In the present case as per the above quoted authority I have cited time started to run when the last payment was made which as earlier found must have started to ran on 4. 5.1986.
The court considered the authorities cited by both counsels that is KAGUA VS CHACHIGI 1982 KLR 231; PARKLANDS PROPERTIES LTD VS. PATEL KUSI KLR 53. It was held in the case of KAGUA V. GACHIGI (SUPRA) that for a claim of adverse possession to succeed it is material that the person has to have been in exclusive possession for 12 years. Counsel for defendant argued that this was a permissive possession and does not amount to adverse possession. In the case of WAMBUGU V. NJUGUNA (SUPRA)it was held that for one to be in permissive possession, the possession does not become adverse before the end of the period during which the possessor is permitted to occupy the land. In the case before us there is no evidence that the plaintiff was allowed to occupy the land for a particular period. Permissive possession does not arise.
Having found that the period ran as from 4. 5.1986 after payment of last instalment on 3. 5.1986, 12 years expired on 4. 5.1998.
In his submissions the defence counsel contends that a notice was issued by the plaintiff on 7. 4.1998, replied to by defendant on 13. 5.1998 and that plaintiff then rushed to court on 10. 7.1998. As earlier noted above, 12 years expired on 4. 5.1998 and so by the time the defendant replied to the plaintiffs letter on 13. 5.1998 contending that sale agreement was null and void for lack of consent, the 12 years had lapsed.
Though the agreement was void, the fact that the agreement was made is admissible to show the undoubted fact that the plaintiff was allowed into the land with the consent of the defendant and they continued to conduct themselves in that respect till 1998 when the plaintiff demanded that the necessary consents be obtained. The plaintiff has shown that he has been in exclusive, uninterrupted possession for over 12 years, he is not entitled to a refund as envisaged under Section 7 of Land Control Act.

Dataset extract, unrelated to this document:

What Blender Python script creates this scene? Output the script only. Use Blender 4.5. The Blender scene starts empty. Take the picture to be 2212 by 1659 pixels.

That should have been done before 4. 5.1998. The plaintiff has on a balance of probability shown that he has been in occupation of the 2 acres of land which forms part of former Wamunyu/Kyawanga/153 now registered as Wamunyu/Kyawango/423 and has therefore acquired that land by adverse possession.
The court orders that the said portion of 2 acres be registered in the plaintiff’s name.
The defendant to execute the necessary documents to effect the transfer of the piece of land to plaintiff and failing which the Deputy Registrar of this court will execute.
Machakos Land Registrar to carry out the registration of plaintiff as owner of 2 acres out of Wamunyu/Kyawango/423. Plaintiff will have costs of the suit.
Dated, read and delivered at Machakos this 21st day of October 2004.